Je saisis l’occasion du départ d’un courrier pour compléter le résumé fait dans mon rapport d’hier (R.P.38)2 de mes dernières entrevues avec l’Ambassadeur de France près le Quirinal.
Suivant l’exemple de certains diplomates français, M. François-Poncet a voulu faire des pronostics quelque peu sombres sur la situation dans laquelle nous pourrions nous trouver d’ici quelques mois et, notamment, dans l’éventualité d’un conflit «entre les deux axes», comme il s’est exprimé. Les propos qu’il m’a tenus peuvent sans doute répondre, en partie, au désir de la France de nous voir accélérer notre préparation militaire. D’un autre côté, M. François-Poncet m’a parlé avec l’accent d’une préoccupation sincère.
«Il ne faudrait pas oublier dans votre pays», disait-il, «que Hitler - que je connais bien - est un anormal. Il est persuadé qu’il aura peu de temps à vivre; et il est tout aussi persuadé que tout programme allemand de remaniement territorial qui ne se fera pas de son vivant, ne se fera plus. Or, ce solitaire a parfois des habitudes dangereuses. Il médite devant des cartes géographiques ou joue avec son crayon.
»Maintenant, il est arrivé à la conviction que la frontière franco-allemande doit rester intangible.
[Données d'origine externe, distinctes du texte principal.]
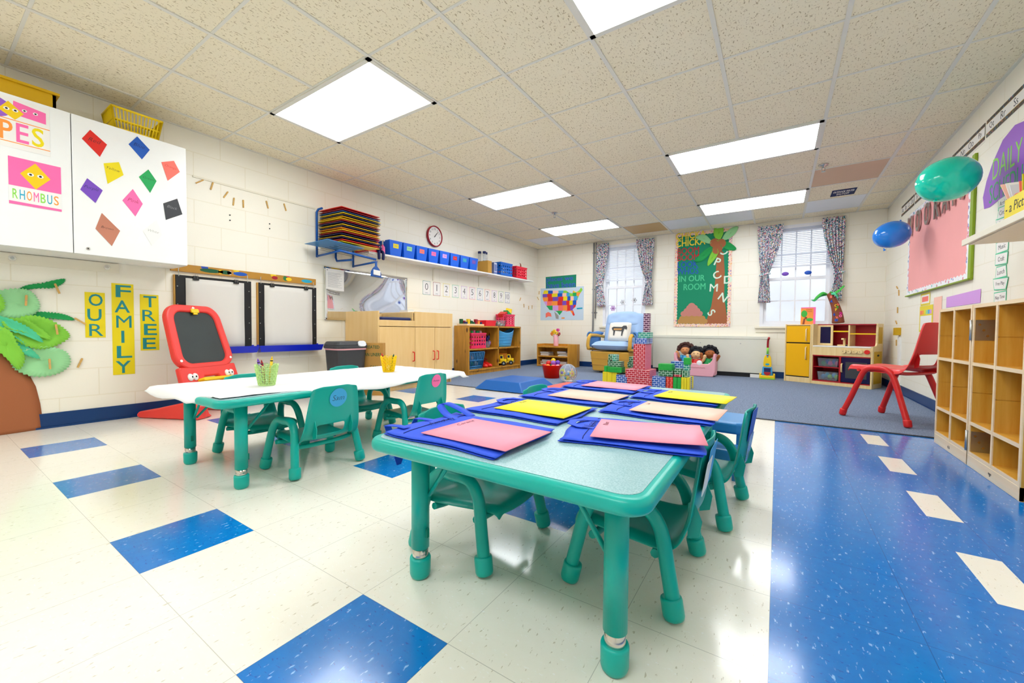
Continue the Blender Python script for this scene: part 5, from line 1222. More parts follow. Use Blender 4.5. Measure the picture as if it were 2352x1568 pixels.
# glider rocking chair
GM = at(-2.27, 6.72, .008, -.12)
t = thing('glider_chair', 'wooden glider rocking chair with faded blue denim cushions under the left window', 'rocking chair', GM)
MB('rocker_wood').add([(-.31, -.30, .03), (.31, -.30, .03), (.31, .28, .03), (-.31, .28, .03), (-.35, -.33, .36), (.35, -.33, .36), (.33, .30, .36), (-.33, .30, .36)], [(3, 2, 1, 0), (4, 5, 6, 7), (0, 1, 5, 4), (1, 2, 6, 5), (2, 3, 7, 6), (3, 0, 4, 7)]).build('base_box', t, bevel=.02)
for z in (.13, .235): MB('tan').box(-.335, .335, -.336, -.318, z, z + .004).build('groove', t, M=Matrix.Translation((0, .02 - (z - .1) * .06, 0)))
for s in (-1, 1):
    MB('rocker_wood').tube(arc([(s * .36, -.34, .40), (s * .375, -.35, .46), (s * .37, -.33, .58), (s * .37, -.27, .635)], 6), .030, 10).build('arm_post', t)
    MB('rocker_wood').tube(arc([(s * .37, -.28, .63), (s * .375, -.05, .625), (s * .36, .20, .60)], 6), .026, 10).build('arm_rest', t)
    MB('rocker_wood').tube(arc([(s * .37, -.36, .40), (s * .39, -.1, .385), (s * .37, .24, .37)], 5), .022, 8).build('glide_rail', t)
    mb = MB('denim_dark')
    def arm(u, v, s=s):
        a = -PI * .15 + PI * 1.25 * u; y = -.26 + .46 * v; r1 = .055 + .008 * math.sin(9 * v + 5 * u); dz = -.20 * max(0, u - .62) / .38
        return (s * (.385 + .055 * math.cos(a) + .02 * math.sin(6 * v)), y, .62 + r1 * math.sin(a) + dz) if u < .65 else (s * (.385 + .055 * math.cos(PI * .66) * -1 + .02 * math.sin(7 * v + u)), y, .66 - .55 * (u - .55) + .01 * math.sin(8 * v))
    mb.grid(arm, 20, 14); mb.build('arm_cushion', t, solid=.03, off=0., sub=1)
    MB('rocker_wood').tube([(s * .30, .16, .38), (s * .315, .32, .96)], .020, 8).build('back_post', t)
def cush(w, d, h, puff, nx=14, ny=14, rd=0.):
    m = MB('denim')
    def sq(u, v): return (u - .5) * w * (1 - .10 * max(0., 2 * v - 1) ** 3 * rd - .04 * (2 * v - 1) ** 4), (v - .5) * d * (1 - .08 * (2 * u - 1) ** 4 * (1 + rd))
    def top(u, v): e = (1 - (2 * u - 1) ** 6) * (1 - (2 * v - 1) ** 6); return (*sq(u, v), h / 2 * max(0., e) ** .5 + puff * e * (.5 + .5 * math.cos(4 * PI * u) * math.cos(4 * PI * v)))
    def bot(u, v): e = (1 - (2 * u - 1) ** 6) * (1 - (2 * v - 1) ** 6); return (*sq(u, 1 - v), -h / 2 * max(0., e) ** .5)
    return m.grid(top, nx, ny).grid(bot, nx, ny)
cush(.68, .62, .15, .01).build('seat_cushion', t, M=at(0, -.06, .445, 0, -.06), sub=1)
cush(.70, .66, .14, .012).build('back_cushion', t, M=frame((0, .22, .70), (1, 0, 0), Vector((0, .25, 1)).normalized()), sub=1)
cush(.66, .30, .15, .01, rd=2.4).build('head_cushion', t, M=frame((0, .26, .90), (1, 0, 0), Vector((0, .25, 1)).normalized()), sub=1)
pl = thing('throw_pillow', 'cream linen pillow with a printed horse leaning in the glider chair', 'pillow', GM @ at(.02, .0, .525) @ frame((0, .02, .165), (1, 0, 0), Vector((0, .32, 1)).normalized()))
c = cush(.40, .34, .12, .0); c.names = ['linen']; c.build('pillow_body', pl, sub=1)
mb = MB('graphite').sheet([(-.13, .06), (-.10, .08), (.05, .075), (.08, .10), (.13, .10), (.15, .06), (.14, .03), (.10, .045), (.085, -.02), (.08, -.08), (.06, -.08), (.058, -.0), (-.06, .01), (-.065, -.075), (-.085, -.075), (-.09, .0), (-.12, .03)], 0, .001)
mb.mat('tan').sheet([(-.09, .02), (.05, .02), (.06, .05), (-.09, .05)], .001, .0006)
mb.build('horse_print', pl, M=Matrix.Translation((.01, -.01, .0635)))

# doll crib with three dolls
CM = at(-1.09, 7.06, .009)
t = thing('doll_crib', 'pale pink plastic doll crib against the radiator cover, three dolls inside', 'doll crib', CM)
mb = MB('pale_pink')
mb.prism([(-.27, .0), (.27, .0), (.30, .08), (.305, .36), (.275, .365), (.255, .26), (.21, .20), (.06, .195), (.0, .21), (-.06, .195), (-.21, .20), (-.255, .26), (-.275, .365), (-.305, .36), (-.30, .08)], .135, .165)
mb.prism([(-.27, .0), (.27, .0), (.30, .08), (.305, .36), (.275, .365), (.255, .26), (.21, .20), (-.21, .20), (-.255, .26), (-.275, .365), (-.305, .36), (-.30, .08)], -.13, -.10)
mb.M = Matrix(); c = mb.build('crib_side', t, M=frame((0, 0, 0), (1, 0, 0), (0, 0, 1)), bevel=.012)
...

Ce travail de conviction s’est-il opéré dans son cerveau aussi en ce qui concerne d’autres frontières? L’irascibilité du Führer en présence d’événements ou incidents ne pouvant être prévus est aussi un élément dont il faut tenir compte. En cas de conflit européen, je n’exclus pas que vous vous voyiez adresser tout à coup un ultimatum inacceptable, limité à quelques heures, auquel il ne peut y avoir de réponse.»
Je dois ajouter que d’autres propos que M. François-Poncet m’a référés de sa dernière conversation avec Hitler au sujet de la Belgique paraissent indiquer que la neutralité de la Suisse est réellement entrée comme une donnée fixe dans le cerveau du Chancelier allemand. Ceci est important, car M. Hitler n’avait pas besoin d’en parler à M. François-Poncet. Je reviendrai par le prochain courrier sur les détails de la conversation entre le Chancelier Hitler et l’Ambassadeur de France.
A Rome, j’entends aujourd’hui des échos, pas encore contrôlables, sur le discours que M. Mussolini ferait dimanche prochain à Carbonia. La tension italo-française augmente de jour en jour, malgré les efforts apaisants que traduit le dernier discours de M. Chamberlain.